:: Exercise objective ::
Copy out each line in the material below that has the word "behind".
╔══
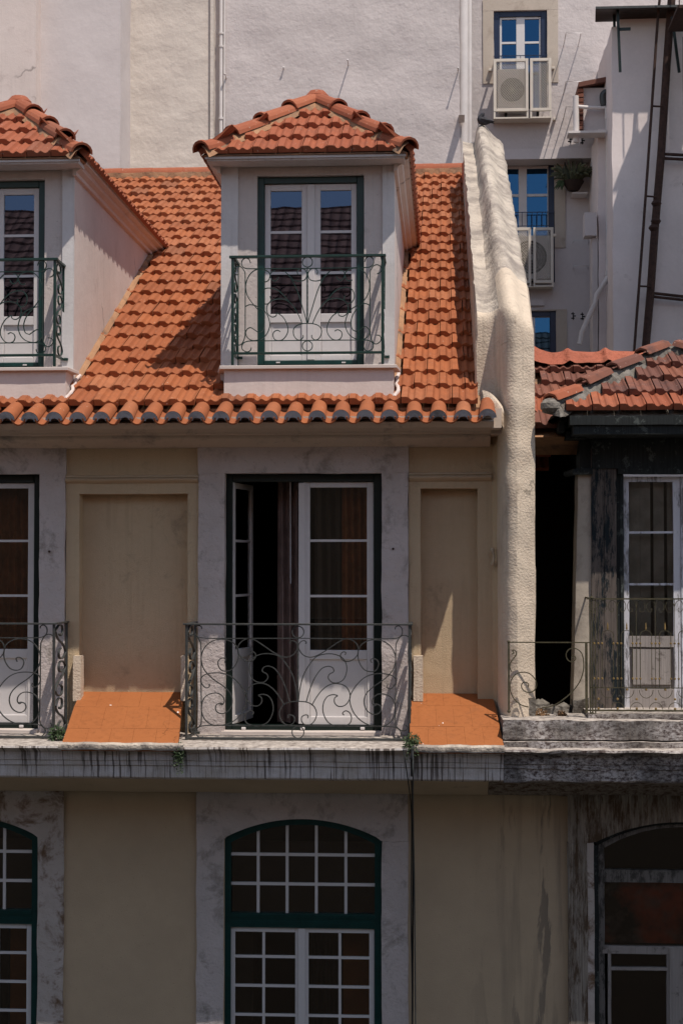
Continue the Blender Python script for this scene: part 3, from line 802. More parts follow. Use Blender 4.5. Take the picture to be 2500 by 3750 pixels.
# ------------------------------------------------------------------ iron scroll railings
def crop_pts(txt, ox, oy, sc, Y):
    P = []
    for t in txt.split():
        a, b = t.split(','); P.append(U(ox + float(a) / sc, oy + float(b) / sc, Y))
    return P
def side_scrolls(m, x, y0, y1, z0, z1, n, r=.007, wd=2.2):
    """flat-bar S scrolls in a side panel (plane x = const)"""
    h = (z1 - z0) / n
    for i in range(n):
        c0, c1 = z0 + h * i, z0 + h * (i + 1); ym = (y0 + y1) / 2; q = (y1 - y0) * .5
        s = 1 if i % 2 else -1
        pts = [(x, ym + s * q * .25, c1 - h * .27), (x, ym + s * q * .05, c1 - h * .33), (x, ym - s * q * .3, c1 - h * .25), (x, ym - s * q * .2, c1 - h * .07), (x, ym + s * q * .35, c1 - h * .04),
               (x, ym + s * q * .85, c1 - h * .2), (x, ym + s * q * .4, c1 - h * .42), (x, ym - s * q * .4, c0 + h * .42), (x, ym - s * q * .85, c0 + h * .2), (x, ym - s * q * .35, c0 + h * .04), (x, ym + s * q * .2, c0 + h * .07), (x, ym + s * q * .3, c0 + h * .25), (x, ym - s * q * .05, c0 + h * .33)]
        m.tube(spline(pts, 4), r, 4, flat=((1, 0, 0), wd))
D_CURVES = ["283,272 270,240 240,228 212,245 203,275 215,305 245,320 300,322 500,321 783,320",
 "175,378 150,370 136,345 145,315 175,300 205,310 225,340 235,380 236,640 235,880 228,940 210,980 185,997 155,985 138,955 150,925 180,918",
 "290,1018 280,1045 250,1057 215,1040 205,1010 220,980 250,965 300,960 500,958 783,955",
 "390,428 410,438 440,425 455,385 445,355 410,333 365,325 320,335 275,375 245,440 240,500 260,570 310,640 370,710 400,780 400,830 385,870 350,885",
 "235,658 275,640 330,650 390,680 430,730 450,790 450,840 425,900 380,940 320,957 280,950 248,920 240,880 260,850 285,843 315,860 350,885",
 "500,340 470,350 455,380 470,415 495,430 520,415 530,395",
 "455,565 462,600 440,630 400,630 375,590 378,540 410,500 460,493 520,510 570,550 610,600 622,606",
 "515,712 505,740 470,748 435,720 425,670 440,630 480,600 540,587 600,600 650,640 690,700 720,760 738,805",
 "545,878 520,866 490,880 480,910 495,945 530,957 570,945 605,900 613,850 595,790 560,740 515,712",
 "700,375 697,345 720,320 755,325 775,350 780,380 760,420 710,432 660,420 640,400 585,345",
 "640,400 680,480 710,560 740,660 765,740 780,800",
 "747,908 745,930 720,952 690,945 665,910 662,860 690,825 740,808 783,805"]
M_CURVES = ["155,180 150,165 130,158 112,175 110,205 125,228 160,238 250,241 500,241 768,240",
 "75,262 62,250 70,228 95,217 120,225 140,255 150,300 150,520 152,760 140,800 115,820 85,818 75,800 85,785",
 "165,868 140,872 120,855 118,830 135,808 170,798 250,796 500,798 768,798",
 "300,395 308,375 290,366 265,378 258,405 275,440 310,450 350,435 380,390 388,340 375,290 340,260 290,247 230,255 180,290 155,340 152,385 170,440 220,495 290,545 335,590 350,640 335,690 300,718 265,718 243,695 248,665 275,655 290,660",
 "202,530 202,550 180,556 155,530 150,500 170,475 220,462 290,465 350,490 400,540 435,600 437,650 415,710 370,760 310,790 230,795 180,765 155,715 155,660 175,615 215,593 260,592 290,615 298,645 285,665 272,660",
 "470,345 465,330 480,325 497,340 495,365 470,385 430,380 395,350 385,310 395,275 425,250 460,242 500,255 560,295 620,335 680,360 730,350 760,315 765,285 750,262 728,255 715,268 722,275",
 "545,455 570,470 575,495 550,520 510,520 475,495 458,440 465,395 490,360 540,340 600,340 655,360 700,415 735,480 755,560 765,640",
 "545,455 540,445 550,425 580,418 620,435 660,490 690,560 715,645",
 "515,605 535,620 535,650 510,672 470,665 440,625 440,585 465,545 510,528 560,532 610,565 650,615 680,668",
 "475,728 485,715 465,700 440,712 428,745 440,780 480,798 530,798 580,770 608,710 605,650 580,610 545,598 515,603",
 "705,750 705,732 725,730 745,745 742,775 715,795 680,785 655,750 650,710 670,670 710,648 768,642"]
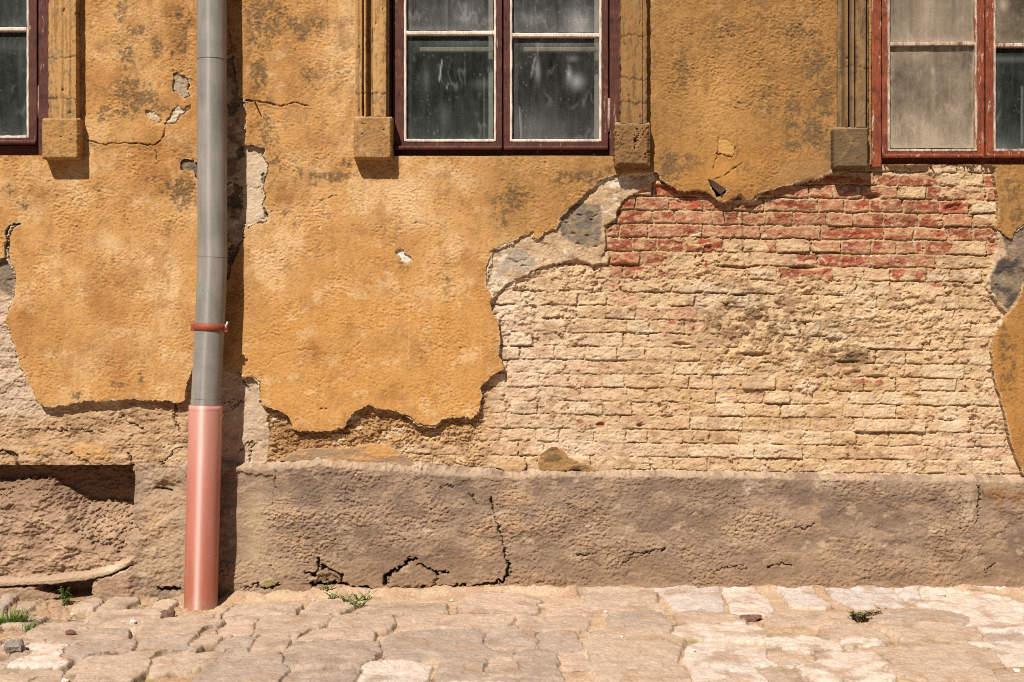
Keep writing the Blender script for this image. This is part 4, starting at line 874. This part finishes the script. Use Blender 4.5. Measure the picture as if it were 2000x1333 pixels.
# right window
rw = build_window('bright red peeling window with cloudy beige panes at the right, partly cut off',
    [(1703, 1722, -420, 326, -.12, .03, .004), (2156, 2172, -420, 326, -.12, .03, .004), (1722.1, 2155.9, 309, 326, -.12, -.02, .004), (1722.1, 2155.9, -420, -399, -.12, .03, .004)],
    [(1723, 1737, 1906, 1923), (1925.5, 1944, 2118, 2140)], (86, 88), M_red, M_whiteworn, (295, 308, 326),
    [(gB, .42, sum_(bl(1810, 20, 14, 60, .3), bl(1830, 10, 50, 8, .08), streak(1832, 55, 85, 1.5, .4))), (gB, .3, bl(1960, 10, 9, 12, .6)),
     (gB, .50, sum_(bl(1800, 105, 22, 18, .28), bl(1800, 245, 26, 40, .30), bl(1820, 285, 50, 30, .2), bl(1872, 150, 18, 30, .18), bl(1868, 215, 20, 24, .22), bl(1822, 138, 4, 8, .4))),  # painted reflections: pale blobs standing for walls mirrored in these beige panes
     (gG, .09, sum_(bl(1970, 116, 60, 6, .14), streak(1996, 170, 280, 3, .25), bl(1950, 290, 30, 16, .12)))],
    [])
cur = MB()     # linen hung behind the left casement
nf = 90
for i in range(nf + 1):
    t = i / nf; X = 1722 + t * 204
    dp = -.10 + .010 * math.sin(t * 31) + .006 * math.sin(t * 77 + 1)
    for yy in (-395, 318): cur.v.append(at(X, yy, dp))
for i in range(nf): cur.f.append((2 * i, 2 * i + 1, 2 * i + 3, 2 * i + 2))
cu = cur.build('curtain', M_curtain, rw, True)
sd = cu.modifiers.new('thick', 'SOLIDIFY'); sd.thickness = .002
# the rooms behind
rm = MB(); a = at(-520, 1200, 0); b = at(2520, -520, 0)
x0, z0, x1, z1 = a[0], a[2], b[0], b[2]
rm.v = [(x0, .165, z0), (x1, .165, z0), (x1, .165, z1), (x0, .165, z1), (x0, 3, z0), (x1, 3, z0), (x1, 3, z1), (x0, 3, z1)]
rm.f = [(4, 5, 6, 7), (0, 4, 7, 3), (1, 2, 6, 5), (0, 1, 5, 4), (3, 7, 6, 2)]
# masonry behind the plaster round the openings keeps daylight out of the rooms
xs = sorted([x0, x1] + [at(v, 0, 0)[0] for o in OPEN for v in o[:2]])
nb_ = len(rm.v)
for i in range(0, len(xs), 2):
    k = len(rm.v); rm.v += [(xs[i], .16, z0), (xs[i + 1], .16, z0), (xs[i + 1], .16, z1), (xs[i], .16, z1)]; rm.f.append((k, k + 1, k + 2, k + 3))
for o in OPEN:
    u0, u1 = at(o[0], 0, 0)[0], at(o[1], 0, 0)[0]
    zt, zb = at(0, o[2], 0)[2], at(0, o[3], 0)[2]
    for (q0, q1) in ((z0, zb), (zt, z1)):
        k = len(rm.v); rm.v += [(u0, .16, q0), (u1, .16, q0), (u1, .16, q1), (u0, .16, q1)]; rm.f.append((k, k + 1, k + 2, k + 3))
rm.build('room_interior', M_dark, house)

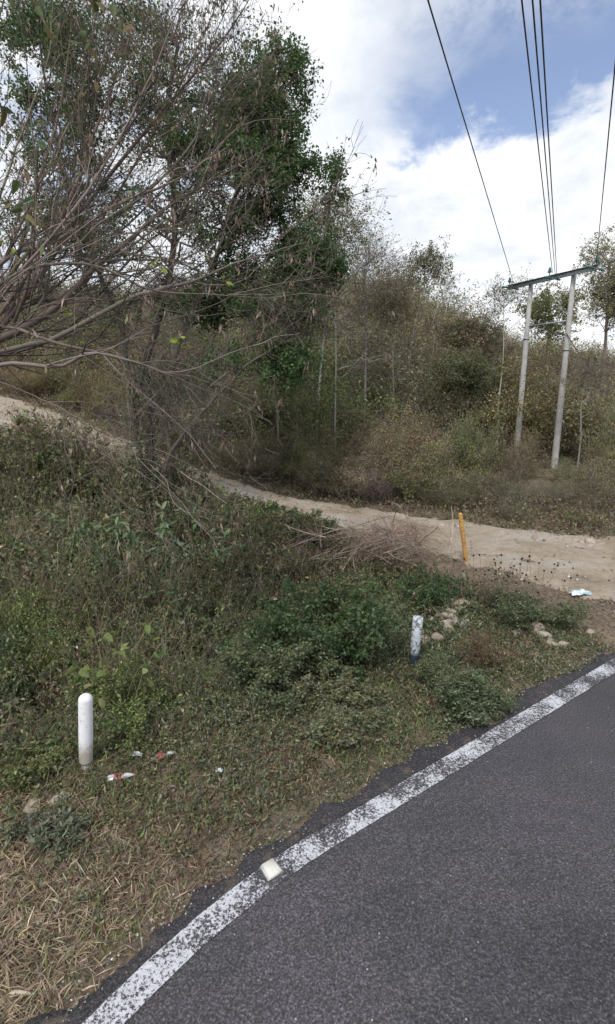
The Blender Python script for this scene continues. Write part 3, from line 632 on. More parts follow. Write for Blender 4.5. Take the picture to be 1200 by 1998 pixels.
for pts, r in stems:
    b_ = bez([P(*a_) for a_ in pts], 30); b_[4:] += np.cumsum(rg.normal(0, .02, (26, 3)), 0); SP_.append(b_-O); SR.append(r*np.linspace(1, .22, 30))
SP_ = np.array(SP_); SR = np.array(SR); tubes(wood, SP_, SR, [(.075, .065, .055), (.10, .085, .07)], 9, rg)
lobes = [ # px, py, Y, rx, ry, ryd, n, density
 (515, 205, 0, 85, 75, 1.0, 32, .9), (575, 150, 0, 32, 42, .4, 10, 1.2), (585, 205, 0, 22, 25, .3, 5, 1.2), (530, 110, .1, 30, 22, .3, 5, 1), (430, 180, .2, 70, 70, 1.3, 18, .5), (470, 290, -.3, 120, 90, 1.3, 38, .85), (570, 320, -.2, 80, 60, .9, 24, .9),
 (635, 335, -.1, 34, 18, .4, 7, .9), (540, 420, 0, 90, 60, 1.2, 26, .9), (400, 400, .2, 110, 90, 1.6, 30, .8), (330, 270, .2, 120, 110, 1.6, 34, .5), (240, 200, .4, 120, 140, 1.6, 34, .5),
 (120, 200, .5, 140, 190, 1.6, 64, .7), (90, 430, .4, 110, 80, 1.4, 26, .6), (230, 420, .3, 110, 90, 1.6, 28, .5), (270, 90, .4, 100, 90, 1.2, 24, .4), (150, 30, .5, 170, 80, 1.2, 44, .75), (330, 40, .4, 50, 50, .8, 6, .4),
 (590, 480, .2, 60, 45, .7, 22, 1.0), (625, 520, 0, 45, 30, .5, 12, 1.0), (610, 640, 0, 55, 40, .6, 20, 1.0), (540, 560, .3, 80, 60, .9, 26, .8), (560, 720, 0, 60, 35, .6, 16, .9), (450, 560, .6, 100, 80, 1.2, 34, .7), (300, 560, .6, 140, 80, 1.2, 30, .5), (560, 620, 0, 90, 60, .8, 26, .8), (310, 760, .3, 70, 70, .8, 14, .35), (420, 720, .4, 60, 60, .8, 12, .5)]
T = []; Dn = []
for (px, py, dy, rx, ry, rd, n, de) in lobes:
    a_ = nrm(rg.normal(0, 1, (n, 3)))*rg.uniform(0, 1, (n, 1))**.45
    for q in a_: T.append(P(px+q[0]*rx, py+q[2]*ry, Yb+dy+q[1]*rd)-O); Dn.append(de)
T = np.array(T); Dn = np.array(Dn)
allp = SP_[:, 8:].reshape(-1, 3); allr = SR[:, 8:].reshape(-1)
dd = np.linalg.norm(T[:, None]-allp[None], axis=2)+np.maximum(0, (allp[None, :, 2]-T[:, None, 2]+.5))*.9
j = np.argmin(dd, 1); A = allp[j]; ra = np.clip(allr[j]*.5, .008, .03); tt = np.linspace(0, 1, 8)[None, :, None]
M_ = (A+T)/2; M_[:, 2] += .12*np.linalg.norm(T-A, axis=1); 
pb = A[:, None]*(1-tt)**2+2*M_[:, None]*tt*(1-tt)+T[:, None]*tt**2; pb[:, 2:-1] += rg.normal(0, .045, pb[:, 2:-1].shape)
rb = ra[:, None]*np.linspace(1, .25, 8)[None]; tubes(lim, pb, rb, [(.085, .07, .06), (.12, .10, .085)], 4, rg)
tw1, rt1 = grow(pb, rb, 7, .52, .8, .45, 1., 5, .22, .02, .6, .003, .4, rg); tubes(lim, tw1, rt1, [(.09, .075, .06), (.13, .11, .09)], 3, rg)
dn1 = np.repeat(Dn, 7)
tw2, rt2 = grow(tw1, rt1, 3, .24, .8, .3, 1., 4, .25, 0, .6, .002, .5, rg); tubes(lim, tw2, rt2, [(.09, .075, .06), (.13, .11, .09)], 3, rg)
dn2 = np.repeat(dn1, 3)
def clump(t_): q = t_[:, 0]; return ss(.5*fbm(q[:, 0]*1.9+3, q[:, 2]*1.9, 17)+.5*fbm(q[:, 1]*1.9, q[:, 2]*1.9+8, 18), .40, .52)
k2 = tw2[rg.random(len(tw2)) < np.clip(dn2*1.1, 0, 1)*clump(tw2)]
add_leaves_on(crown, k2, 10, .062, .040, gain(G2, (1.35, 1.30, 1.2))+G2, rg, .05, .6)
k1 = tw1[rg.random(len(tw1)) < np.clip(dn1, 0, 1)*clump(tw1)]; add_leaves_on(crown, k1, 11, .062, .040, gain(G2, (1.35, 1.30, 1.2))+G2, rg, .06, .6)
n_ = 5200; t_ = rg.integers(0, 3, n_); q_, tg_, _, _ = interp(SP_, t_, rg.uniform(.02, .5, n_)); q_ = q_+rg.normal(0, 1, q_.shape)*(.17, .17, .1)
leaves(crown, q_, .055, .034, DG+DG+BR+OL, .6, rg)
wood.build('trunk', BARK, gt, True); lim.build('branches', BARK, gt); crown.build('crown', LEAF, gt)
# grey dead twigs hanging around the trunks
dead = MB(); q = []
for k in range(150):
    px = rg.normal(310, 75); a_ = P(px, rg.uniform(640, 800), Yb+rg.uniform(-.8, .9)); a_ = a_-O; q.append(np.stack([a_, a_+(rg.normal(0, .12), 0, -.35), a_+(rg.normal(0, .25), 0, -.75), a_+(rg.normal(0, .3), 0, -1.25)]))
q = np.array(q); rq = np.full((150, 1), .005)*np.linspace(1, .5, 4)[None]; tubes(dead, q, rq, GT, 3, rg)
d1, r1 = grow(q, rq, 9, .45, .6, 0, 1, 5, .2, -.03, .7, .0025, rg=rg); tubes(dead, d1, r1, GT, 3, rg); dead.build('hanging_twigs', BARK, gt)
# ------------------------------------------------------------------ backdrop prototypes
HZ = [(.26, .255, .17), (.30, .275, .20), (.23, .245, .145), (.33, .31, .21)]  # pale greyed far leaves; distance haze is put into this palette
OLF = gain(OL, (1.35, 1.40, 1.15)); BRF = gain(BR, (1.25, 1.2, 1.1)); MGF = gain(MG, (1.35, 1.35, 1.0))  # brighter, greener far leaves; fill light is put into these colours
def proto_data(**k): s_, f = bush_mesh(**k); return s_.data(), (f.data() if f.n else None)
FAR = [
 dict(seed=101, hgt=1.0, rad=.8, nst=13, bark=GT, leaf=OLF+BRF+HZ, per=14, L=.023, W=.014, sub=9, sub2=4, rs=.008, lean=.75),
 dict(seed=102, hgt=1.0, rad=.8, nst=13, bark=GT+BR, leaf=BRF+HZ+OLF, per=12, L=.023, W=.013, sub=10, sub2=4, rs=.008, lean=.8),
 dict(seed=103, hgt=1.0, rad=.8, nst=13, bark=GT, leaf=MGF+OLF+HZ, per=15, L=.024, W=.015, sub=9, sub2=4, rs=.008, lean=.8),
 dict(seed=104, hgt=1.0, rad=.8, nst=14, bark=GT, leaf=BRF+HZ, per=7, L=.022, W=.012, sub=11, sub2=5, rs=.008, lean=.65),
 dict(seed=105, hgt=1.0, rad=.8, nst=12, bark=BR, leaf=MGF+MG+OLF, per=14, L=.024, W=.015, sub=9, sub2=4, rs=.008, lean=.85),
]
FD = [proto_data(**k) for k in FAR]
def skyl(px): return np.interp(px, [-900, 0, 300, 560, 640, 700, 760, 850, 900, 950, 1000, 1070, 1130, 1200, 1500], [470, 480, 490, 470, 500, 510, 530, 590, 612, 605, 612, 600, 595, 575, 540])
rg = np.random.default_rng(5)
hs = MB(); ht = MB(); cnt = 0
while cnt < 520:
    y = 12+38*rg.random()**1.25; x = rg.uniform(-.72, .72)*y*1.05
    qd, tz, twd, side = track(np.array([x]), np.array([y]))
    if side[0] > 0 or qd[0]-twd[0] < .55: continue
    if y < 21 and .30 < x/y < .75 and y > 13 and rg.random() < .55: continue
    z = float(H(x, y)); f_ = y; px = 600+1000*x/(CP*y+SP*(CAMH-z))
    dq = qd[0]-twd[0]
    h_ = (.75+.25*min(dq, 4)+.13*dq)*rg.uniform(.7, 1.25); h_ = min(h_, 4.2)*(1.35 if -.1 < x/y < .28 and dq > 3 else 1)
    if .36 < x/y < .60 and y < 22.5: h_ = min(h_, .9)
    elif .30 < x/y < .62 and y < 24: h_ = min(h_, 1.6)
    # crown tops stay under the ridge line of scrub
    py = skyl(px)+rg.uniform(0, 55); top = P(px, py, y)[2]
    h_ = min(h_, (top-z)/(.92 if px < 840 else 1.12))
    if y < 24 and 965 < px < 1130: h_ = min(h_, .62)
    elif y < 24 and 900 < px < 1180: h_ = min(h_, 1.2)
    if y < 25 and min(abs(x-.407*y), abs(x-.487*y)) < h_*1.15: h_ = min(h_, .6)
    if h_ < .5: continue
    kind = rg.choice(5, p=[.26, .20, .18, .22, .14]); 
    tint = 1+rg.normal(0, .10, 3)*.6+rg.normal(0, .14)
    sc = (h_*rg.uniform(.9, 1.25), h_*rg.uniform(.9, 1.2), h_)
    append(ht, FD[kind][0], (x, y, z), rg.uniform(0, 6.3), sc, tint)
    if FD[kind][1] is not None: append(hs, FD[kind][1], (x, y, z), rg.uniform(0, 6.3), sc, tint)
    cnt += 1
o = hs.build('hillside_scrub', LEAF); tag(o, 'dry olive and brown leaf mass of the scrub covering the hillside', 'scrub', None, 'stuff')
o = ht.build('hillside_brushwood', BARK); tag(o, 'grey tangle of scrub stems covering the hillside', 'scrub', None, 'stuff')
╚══
:: Exercise answer ::
cur = MB()     # linen hung behind the left casement
# the rooms behind
# masonry behind the plaster round the openings keeps daylight out of the rooms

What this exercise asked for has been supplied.